- _PROBLEM TO SOLVE_
Find and copy lines holding "scene".

- _RECORDED INFORMATION_
╭──

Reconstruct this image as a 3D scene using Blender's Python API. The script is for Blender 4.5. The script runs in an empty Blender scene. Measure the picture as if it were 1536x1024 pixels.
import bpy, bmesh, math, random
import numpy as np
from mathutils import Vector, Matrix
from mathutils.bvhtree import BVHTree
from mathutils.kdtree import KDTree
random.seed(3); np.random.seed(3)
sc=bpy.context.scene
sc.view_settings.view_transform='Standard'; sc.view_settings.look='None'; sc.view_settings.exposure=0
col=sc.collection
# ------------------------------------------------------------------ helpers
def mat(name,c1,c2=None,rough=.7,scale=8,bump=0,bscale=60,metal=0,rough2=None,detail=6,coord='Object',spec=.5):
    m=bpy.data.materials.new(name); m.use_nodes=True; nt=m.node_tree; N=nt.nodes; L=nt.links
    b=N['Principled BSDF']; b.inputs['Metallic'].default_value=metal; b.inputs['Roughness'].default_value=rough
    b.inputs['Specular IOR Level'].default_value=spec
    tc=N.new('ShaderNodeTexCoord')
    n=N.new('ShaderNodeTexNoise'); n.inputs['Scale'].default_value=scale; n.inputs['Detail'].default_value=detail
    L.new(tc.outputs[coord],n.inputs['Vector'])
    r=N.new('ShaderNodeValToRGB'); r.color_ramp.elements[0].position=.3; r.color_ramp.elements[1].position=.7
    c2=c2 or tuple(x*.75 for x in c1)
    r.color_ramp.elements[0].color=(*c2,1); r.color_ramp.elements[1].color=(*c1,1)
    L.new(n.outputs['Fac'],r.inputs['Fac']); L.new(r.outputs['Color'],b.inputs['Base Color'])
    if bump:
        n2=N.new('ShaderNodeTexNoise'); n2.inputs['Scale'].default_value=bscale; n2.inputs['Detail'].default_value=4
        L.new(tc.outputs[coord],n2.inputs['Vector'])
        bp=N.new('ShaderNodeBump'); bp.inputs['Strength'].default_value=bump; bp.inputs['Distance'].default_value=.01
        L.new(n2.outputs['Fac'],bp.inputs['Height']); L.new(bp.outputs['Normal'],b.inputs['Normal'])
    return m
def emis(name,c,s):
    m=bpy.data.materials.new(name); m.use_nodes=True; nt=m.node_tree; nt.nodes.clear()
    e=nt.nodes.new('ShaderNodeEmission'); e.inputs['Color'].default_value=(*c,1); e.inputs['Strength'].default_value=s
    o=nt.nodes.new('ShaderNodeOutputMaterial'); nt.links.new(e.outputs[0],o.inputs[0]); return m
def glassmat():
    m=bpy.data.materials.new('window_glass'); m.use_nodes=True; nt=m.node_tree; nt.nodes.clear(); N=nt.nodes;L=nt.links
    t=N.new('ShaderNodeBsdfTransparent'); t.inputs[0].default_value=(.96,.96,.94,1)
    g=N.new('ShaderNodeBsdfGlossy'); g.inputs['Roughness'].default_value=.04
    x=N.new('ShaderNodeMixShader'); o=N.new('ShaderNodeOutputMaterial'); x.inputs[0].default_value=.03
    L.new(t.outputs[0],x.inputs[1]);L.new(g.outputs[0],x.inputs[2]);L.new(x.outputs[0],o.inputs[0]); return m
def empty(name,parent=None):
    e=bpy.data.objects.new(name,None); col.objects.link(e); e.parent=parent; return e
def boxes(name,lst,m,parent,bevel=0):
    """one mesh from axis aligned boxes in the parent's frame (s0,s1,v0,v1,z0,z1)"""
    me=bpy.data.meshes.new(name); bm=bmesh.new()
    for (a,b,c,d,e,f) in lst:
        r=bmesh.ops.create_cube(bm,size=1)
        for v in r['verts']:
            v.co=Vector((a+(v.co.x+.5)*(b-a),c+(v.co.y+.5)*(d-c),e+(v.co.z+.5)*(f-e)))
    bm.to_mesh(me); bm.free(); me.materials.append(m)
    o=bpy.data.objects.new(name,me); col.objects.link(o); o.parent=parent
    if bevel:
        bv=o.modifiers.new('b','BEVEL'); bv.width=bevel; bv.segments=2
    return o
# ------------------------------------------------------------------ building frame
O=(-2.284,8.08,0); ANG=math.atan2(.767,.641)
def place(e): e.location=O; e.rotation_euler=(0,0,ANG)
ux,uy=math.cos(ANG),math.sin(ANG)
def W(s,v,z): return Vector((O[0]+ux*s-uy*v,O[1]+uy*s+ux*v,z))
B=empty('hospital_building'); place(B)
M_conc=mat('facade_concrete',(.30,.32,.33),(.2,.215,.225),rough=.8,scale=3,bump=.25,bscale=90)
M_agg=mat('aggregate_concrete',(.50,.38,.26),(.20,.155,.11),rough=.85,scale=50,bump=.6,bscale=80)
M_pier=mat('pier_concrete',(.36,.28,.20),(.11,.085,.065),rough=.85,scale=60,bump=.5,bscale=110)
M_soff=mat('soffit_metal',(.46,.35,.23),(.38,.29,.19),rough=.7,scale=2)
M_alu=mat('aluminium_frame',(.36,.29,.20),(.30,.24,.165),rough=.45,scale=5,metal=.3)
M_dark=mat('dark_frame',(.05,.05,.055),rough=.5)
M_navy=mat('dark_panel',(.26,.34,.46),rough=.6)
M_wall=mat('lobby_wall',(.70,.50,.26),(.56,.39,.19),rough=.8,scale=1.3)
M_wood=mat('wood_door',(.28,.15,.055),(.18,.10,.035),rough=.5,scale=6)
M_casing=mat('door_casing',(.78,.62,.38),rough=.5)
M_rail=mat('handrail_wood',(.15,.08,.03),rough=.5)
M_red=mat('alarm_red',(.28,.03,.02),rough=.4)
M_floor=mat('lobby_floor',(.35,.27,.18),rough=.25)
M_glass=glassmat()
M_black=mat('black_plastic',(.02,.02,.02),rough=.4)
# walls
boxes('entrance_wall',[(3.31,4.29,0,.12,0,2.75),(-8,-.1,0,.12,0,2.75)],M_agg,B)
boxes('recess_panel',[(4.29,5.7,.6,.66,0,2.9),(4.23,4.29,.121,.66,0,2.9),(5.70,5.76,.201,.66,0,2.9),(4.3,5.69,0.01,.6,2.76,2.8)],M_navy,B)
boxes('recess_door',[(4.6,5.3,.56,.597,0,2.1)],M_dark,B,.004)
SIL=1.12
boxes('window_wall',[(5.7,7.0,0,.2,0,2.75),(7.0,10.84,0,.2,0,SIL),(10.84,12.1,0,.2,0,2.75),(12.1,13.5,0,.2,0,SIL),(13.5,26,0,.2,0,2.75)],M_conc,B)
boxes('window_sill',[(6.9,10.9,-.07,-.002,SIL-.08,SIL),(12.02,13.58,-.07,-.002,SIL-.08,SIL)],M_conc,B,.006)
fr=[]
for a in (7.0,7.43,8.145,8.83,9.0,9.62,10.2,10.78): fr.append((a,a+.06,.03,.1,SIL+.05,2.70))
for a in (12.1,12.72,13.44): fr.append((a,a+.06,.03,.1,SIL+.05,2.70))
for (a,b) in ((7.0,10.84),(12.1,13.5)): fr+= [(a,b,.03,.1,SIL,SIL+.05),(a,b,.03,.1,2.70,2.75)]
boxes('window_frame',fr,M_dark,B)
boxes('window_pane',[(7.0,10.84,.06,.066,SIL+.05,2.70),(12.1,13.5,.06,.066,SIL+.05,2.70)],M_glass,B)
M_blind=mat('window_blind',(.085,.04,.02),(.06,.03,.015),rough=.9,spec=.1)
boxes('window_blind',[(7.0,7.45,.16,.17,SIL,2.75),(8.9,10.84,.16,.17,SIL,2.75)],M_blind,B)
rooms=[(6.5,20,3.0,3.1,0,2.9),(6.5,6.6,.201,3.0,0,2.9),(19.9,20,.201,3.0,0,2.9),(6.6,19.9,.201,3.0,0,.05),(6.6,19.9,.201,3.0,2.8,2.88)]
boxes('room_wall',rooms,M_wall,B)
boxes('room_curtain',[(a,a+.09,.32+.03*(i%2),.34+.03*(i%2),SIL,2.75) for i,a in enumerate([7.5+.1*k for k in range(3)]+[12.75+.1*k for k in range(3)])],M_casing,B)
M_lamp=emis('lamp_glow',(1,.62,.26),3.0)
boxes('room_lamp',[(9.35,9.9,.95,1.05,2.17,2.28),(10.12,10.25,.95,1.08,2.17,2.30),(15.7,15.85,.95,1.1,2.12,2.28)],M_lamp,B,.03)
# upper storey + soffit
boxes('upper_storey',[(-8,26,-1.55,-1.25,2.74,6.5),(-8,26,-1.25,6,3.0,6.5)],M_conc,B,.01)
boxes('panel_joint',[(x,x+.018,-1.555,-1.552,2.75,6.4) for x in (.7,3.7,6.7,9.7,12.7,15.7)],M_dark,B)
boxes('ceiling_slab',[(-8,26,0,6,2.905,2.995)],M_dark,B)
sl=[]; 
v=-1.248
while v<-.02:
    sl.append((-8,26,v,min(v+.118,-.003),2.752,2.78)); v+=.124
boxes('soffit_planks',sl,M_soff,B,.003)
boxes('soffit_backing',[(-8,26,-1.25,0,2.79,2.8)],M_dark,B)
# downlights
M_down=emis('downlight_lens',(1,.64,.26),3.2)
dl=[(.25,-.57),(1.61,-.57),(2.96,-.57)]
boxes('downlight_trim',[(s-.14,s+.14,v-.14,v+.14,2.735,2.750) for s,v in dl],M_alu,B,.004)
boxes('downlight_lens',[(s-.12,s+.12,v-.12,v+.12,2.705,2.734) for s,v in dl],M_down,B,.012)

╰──

- _WRITTEN RESPONSE_
Reconstruct this image as a 3D scene using Blender's Python API. The script is for Blender 4.5. The script runs in an empty Blender scene. Measure the picture as if it were 1536x1024 pixels.
sc=bpy.context.scene